---- TASK MATERIAL

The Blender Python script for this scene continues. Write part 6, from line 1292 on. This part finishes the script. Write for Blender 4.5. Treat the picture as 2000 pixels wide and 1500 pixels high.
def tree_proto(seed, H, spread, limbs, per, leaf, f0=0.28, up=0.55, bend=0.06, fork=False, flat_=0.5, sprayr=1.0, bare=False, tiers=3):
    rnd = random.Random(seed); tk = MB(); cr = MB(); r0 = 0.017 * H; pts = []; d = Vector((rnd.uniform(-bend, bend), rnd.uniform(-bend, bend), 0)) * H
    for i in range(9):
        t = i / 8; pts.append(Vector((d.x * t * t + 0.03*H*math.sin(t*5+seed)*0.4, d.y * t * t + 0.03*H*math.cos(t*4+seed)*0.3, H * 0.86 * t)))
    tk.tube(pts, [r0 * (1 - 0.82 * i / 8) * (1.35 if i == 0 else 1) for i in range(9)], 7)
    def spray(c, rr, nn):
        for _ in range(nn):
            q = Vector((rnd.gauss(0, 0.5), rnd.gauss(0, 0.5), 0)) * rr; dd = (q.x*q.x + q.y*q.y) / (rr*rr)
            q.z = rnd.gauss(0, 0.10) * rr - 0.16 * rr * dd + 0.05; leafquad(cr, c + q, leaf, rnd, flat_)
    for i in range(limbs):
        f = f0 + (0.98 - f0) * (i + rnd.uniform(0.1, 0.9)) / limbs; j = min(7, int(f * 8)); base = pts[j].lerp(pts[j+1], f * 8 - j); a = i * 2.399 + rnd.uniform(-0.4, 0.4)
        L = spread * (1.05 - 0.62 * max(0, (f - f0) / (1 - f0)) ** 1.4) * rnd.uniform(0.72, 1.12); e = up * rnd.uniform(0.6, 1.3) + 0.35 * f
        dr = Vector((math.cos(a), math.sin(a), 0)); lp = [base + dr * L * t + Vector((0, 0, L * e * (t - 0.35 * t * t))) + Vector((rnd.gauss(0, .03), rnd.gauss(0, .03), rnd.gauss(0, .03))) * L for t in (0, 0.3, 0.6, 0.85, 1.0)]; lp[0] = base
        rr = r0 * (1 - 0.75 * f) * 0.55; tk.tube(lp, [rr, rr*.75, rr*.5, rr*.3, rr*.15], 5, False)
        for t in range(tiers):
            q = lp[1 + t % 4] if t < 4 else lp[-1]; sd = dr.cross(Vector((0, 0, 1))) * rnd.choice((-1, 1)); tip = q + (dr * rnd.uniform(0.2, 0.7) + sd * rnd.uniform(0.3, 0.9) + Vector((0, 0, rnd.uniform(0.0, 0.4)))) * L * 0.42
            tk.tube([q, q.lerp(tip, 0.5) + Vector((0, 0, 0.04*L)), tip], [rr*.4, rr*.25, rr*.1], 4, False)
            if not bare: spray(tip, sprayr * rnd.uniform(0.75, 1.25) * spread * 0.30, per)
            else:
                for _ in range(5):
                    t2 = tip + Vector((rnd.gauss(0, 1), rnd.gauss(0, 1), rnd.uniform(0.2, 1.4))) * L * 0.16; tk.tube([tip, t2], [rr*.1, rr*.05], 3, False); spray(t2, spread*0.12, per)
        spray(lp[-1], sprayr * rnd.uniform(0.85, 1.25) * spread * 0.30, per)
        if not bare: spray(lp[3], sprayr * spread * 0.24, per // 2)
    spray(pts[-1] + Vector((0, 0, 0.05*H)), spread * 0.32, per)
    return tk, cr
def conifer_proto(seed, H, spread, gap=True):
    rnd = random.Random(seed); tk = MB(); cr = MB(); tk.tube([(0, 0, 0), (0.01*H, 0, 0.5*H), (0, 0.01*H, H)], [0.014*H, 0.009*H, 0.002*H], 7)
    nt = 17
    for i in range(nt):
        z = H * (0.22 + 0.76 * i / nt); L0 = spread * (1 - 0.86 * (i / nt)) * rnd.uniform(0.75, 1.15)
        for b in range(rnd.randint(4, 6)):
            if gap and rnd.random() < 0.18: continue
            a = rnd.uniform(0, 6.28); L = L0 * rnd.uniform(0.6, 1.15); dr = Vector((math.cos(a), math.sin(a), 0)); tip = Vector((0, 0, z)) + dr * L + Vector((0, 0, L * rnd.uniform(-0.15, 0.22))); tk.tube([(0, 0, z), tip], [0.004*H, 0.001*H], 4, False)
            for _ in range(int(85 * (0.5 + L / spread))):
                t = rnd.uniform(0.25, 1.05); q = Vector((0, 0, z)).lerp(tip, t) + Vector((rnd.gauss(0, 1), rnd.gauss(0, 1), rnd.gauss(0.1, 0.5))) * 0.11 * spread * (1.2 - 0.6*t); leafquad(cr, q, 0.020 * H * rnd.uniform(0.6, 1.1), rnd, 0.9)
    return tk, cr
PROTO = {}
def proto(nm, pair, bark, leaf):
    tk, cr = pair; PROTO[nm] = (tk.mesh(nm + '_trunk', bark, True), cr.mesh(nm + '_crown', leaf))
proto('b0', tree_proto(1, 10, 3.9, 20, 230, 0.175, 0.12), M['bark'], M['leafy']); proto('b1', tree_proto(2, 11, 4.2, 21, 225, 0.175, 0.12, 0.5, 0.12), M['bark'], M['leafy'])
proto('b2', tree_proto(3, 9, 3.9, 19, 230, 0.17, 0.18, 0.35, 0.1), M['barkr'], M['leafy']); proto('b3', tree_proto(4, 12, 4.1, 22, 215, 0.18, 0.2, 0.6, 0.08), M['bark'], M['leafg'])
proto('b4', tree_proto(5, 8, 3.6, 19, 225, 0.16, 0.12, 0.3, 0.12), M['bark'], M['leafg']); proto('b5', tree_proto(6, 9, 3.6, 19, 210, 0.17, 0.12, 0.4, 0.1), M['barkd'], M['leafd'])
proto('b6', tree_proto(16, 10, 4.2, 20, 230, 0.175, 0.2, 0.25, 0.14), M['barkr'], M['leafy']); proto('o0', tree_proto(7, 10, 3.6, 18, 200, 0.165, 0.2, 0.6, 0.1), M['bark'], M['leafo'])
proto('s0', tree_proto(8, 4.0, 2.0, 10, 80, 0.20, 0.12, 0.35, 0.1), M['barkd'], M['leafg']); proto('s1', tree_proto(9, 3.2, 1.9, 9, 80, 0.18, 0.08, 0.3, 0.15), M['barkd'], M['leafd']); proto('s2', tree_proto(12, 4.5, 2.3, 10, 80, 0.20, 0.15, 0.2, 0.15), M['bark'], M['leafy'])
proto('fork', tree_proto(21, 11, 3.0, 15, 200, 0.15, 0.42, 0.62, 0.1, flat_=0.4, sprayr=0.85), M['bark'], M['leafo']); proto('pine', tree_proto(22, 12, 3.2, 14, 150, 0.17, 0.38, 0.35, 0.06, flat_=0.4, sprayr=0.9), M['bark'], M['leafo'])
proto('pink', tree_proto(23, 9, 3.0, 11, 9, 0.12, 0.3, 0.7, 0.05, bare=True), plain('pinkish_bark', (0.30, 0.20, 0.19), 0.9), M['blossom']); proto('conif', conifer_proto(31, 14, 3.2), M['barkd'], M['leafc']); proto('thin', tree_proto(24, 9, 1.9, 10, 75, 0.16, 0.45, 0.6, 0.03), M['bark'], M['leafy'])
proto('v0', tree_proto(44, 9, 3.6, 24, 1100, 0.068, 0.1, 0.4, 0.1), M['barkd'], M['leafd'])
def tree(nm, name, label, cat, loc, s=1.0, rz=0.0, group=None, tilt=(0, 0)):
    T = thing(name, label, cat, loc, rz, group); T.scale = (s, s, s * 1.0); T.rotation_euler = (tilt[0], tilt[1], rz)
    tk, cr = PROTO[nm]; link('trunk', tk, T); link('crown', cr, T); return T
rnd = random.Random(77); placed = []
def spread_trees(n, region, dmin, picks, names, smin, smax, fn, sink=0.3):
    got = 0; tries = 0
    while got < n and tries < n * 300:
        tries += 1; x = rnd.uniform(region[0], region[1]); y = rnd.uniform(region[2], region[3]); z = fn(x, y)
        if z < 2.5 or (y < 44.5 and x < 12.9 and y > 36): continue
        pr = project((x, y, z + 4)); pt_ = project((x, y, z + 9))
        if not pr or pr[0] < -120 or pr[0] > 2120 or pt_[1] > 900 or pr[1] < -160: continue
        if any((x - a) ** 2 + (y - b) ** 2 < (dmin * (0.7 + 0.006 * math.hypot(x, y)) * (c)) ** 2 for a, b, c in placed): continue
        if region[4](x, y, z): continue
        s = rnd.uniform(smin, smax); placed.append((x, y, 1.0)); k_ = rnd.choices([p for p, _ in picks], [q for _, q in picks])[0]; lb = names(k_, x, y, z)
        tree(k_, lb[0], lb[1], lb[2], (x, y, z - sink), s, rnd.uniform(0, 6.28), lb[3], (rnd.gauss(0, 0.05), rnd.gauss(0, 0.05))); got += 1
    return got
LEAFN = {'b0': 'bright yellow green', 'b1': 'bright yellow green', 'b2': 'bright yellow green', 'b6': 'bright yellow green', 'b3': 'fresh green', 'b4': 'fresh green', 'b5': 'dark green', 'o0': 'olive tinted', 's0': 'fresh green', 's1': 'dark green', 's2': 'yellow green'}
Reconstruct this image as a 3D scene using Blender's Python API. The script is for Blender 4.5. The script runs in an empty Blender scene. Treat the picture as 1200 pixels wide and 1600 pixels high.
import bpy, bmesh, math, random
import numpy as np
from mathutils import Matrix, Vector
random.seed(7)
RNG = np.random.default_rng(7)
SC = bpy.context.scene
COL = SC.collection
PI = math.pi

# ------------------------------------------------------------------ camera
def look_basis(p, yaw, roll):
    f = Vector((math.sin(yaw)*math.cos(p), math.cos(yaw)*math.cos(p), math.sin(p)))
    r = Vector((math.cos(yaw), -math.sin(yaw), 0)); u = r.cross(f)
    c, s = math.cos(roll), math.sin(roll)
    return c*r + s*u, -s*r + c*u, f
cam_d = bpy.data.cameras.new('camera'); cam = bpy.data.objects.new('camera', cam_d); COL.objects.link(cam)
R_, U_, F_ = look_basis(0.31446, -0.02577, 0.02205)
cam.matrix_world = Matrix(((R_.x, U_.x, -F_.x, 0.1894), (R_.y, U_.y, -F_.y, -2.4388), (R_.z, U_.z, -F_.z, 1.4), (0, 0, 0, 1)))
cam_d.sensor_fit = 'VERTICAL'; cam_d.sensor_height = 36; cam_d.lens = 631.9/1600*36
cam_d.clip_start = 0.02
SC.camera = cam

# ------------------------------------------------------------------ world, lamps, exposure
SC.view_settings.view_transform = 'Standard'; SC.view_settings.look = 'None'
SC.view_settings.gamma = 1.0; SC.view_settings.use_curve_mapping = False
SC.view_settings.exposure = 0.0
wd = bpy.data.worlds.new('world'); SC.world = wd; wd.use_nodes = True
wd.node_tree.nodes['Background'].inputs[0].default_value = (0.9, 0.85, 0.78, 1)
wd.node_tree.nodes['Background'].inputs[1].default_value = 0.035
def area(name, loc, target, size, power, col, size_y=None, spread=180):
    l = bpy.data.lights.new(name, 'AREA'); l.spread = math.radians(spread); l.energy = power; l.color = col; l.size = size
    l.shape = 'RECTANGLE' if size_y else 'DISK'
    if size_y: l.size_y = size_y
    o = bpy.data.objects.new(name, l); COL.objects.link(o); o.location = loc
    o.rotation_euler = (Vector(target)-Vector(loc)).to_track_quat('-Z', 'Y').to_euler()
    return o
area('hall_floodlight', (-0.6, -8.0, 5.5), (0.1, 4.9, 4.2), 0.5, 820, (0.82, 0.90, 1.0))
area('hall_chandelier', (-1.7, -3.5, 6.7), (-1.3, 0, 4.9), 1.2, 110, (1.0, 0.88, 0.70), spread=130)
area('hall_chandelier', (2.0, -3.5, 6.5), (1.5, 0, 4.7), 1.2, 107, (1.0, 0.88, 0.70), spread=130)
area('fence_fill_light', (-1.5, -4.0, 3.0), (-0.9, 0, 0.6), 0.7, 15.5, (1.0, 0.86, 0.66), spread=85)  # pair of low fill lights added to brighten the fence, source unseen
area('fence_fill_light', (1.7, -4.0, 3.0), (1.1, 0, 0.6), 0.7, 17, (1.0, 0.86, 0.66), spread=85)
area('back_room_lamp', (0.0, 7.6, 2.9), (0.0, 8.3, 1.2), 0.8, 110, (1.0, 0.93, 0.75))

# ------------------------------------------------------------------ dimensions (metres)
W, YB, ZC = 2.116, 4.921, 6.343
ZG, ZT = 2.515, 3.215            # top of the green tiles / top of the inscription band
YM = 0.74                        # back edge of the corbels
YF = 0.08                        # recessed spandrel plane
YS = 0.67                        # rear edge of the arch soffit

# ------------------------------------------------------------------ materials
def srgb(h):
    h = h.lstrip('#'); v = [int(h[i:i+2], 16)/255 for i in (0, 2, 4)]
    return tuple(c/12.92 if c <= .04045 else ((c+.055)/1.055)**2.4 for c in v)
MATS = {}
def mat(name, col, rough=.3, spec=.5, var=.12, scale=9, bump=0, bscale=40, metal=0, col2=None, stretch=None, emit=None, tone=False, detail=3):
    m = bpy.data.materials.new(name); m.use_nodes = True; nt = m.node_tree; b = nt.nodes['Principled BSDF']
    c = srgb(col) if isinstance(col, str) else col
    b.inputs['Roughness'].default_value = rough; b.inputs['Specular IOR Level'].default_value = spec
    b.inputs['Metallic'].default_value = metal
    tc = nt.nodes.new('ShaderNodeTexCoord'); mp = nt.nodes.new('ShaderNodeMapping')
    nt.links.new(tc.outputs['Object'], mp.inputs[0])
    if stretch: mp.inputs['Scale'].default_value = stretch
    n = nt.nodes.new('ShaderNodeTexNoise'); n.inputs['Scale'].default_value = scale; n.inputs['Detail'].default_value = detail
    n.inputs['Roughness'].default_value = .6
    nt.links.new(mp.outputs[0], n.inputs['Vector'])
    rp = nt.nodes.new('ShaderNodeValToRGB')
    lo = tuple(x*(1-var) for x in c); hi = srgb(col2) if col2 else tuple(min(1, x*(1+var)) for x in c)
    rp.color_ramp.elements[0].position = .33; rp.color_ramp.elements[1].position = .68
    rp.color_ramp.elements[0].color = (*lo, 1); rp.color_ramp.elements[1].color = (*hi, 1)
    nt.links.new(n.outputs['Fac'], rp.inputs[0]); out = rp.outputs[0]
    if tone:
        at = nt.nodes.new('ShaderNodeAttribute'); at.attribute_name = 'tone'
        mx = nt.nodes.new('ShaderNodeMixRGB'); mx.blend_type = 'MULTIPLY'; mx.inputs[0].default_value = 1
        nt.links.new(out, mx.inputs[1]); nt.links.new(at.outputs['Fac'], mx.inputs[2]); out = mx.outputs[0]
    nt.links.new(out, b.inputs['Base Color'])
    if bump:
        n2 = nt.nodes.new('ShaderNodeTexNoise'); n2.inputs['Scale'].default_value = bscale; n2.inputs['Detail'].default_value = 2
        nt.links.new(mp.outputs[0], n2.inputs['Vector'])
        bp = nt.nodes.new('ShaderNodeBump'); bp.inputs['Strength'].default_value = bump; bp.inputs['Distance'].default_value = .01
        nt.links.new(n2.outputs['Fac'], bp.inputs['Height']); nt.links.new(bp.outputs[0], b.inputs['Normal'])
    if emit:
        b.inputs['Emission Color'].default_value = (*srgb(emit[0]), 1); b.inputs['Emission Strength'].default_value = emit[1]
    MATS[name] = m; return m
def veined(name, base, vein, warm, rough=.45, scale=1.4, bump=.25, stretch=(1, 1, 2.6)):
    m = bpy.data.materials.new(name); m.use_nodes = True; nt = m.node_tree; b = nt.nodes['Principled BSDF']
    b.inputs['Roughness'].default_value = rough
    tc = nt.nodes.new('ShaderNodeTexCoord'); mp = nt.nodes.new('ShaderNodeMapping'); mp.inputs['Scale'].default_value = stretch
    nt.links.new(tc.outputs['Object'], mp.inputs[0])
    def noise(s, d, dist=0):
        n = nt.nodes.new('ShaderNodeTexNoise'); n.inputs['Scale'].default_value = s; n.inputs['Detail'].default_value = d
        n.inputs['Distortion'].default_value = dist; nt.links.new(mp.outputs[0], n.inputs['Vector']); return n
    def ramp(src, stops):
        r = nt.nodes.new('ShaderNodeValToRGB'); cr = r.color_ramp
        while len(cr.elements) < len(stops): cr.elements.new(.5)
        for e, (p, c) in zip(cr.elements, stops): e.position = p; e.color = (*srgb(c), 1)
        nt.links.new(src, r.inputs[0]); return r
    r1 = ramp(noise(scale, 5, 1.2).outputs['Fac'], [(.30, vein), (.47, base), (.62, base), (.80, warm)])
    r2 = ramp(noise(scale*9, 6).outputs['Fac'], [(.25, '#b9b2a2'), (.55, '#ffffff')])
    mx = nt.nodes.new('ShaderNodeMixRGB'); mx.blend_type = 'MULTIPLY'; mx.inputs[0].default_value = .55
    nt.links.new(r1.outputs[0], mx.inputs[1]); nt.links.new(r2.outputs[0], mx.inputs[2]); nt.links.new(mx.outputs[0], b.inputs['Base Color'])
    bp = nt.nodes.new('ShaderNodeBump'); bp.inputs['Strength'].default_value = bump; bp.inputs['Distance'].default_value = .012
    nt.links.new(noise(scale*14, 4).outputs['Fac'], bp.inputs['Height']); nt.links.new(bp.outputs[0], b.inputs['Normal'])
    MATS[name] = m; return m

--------

_TASK BRIEF_:
Across all the entries, count the lines that contain the word "picture" and give the number by itself.

_ANSWER IN FULL_:
2